David Bull, Le Grand David himself, spoke on “The Harbin Upside Down Box.” While much of the Le Grand David show has been sold at auction, David retained this jewel from the show. He discussed the intricacies of building the prop and the items produced from it – two tables, a vase and flowers, a spring dragon, huge silks, a stack of bowls and more. We saw a video of an actual performance which brought back marvelous memories and the live demonstration was awesome.

Magic Christian gave us the good news that Compars Herrmann’s grave has been nearly restored after years of neglect and damage from World War II and invited donations to complete the effort.

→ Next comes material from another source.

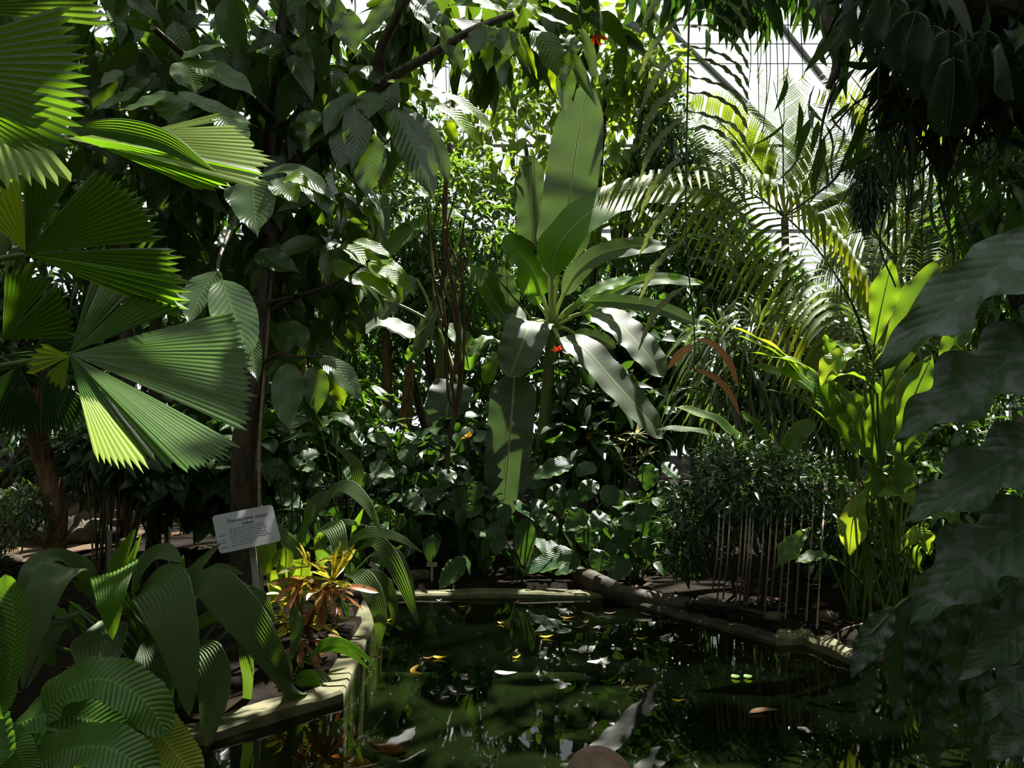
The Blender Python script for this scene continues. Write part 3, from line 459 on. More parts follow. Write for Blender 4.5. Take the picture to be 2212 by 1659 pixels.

The final talk was “Cutting Up Jackpots” from the legendary Bev Bergeron. He first saw Willard the Wizard when he was 10 and in his teens worked on the show. Later he met Mark Wilson and created Rebo the Clown. Off camera he was deeply involved in creating illusions and stage managing and many other endeavors, and we enjoyed a video of Bev performing the Willard Thumb Tie. Bev was as genuine and entertaining as ever.

Bev Bergeron


Saturday night’s banquet was a very pleasant affair with some extra touches, such as Thomas Blacke, World’s Fastest Balloon Artist, going table to table making balloon animals so quickly that he rivalled speeded up film and Andrew Pinard visiting each group to express NEMCA’s appreciation for their attendance.

The show began with Bev Bergeron in an act filled with expertly delivered humor and magic, including effects with a silk, spot card, an excellent egg bag routine, cigarette manipulation and more, all tied together with multiple productions of glasses filled with liquids. A master was in the house.

It was a treat to see the magic of Richard Potter again as performed by Robert Olson. Bob performed the length of lace which could not hold a knot and was cut and restored, a card vanish and reproduction, a pretty ball vase routine and finally a lovely card sword. It was great to see Bob depart from his usual period-perfect patter for this special audience.

M.C Tom Ewing gave a very nice Houdini séance with a photo of Harry and Bess in a TV card frame (!) and audio from the final Houdini Séance of 1936. Well done.

Lyn Dillies & Co.


The closer was Magic By Lyn. Lyn Dillies is an award winning illusionist. She produced her male assistant from a glass cabinet, turned him inside out in a Twister Illusion, produced doves and vanished them and their cage, performed a delightful dancing handkerchief, the Oragami illusion and more, and closed with Metamorphosis.

Lyn’s dazzling performance included a number of references to Uncle Ray.  Ray Goulet is a beloved mentor for this talented performer. She did him proud.

NEMCA is so fortunate to have many talented and dedicated members who put in so much work before, during and after the Yankee Gathering to make this such a premier event. Thanks to you all.